Generosity, especially the generosity of God, cannot be manipulated.  We don’t make deals with God, vying for God’s generous provision of employment or housing.  We don’t bargain for forgiveness or healing.  We don’t promise God our allegiance in order to win the lottery.  I mean, we can try, and people of faith, including our own Martin Luther, have bargained with God.  But God doesn’t respond to our attempts at bargaining.  Jesus’ parable describes a God whose generosity flies in the face of logic and market sense.  Indeed, generosity does not make “sense.”  I invited to consider who taught us to be generous, and most likely, those who taught us generosity were people who astounded us, whose motivations we couldn’t figure out, whose benefit from being generous didn’t square with the world.  Of course it didn’t.  Today, Jesus tells us about the kingdom of heaven, a realm mixed up with this temporal realm, a kingdom we glimpse in fits and starts, a realm that surprises us when it shows up in all its humbling glory. 

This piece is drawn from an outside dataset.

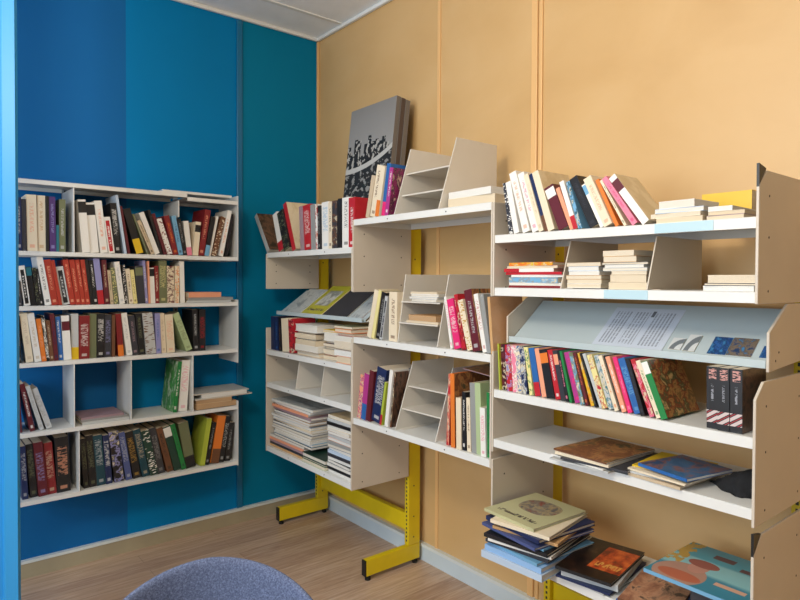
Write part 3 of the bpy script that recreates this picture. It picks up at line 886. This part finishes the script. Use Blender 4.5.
mags(273, 310, 405, 20, 'tall left magazine stack, bottom shelf of left bay', 3, ['tan/grey', 'charcoal/grey', 'mauve/grey', 'salmon/grey', 'lightgrey/grey', 'black/grey', 'lightblue/grey', 'white/grey', 'beige/grey', 'grey/white', 'navy/grey', 'cream/grey', 'paleblue/grey', 'lightgrey/charcoal'], zL4, .26, jx=2, um=(X0+.0095, at(311, 300, 1, OP)[0]))
stack('o', OP, zL4, '''
298 328 480 palegreen/olive p T=.016 D=.2
294 324 470 darkgreen/black p T=.010 D=.2 h=1
300 325 460 darkgreen/black p T=.022 D=.19 h=1 page=page_w
''', 'low middle stack, bottom shelf of left bay', 'green books on the bottom shelf of the left bay', umin=at(302.5, 300, 1, OP)[0], umax=at(325.5, 300, 1, OP)[0])
mags(325, 349, 418, 18, 'right magazine stack, bottom shelf of left bay', 8, ['white/grey', 'black/white', 'lightgrey/grey', 'black/grey', 'white/charcoal', 'charcoal/grey', 'paleblue/grey', 'paleblue/white', 'navy/grey', 'grey/charcoal', 'salmon/grey', 'lightgrey/black', 'mauve/grey', 'cream/beige'], zL4, .24, top='creamc', jx=1.5, um=(at(326, 300, 1, OP)[0], X1-.011))

# magazines on the sloping displays: thin slabs lying on the tray
def on_slope(root_n, yf, zf, xc, w, h, t, s, c, c2, art, label, cat, group=None, name='magazine', skew=0, page='page_w'):
    """xc centre X, w width, h length up the slope, s distance up the slope from the foot"""
    slope = math.atan2(root_n[1]*-1, root_n[2])   # angle of tray from horizontal
    o = make_book(w, h, t, c, c2, 'p', False, art, False, page, name)
    up = Vector((0, math.cos(slope), math.sin(slope)))
    base = Vector((xc-w/2, yf, zf)) + up*s + Vector(root_n)*.0006
    rot = Matrix((Vector((1, 0, 0)), up, Vector(root_n))).transposed()
    o.rotation_euler = (rot @ Matrix.Rotation(skew, 3, 'Z')).to_euler(); o.location = base
    tag(o, label, cat, group)
    return o
on_slope(nL, -.37, 1.169, .33, .19, .215, .004, .0, 'lightgrey', 'grey', ART['magg'], 'pale grey magazine at left end of the sloping display in the left bay', 'magazine')
on_slope(nL, -.37, 1.169, .535, .20, .25, .004, .0, 'yellow', 'grey', ART['magy'], 'yellow-green magazine with grey picture on the sloping display', 'magazine')
on_slope(nL, -.37, 1.169, .76, .22, .215, .006, .0, 'charcoal', 'black', None, 'dark blue-black magazine on sloping display right of the yellow one', 'magazine')
on_slope(nL, -.37, 1.169, .935, .10, .2, .004, .0, 'mauve', 'black', ART['magg'], 'grey and mauve leaflet at the right end of the sloping display', 'leaflet')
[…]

As a child, I couldn’t figure out why the brilliant, world-traveling Helen spent the last years of her life giving away her considerable wealth to address needs and inequities in the small town of Pelican Rapids, Minnesota.  I couldn’t figure out why our neighbor Kermit would snowblow our driveway and mow our lawn, tedious tasks we never asked him to do.  They weren’t accumulating God’s favor.  They weren’t scoring points with the neighbors or the church.  As life-long people of faith, they knew the generosity of God, and having received the grace of God, they freely extended it to others.  The kingdom of heaven is like a woman who gives for the sake of giving, like a neighbor who helps without being asked.  Thanks be to God!  Amen.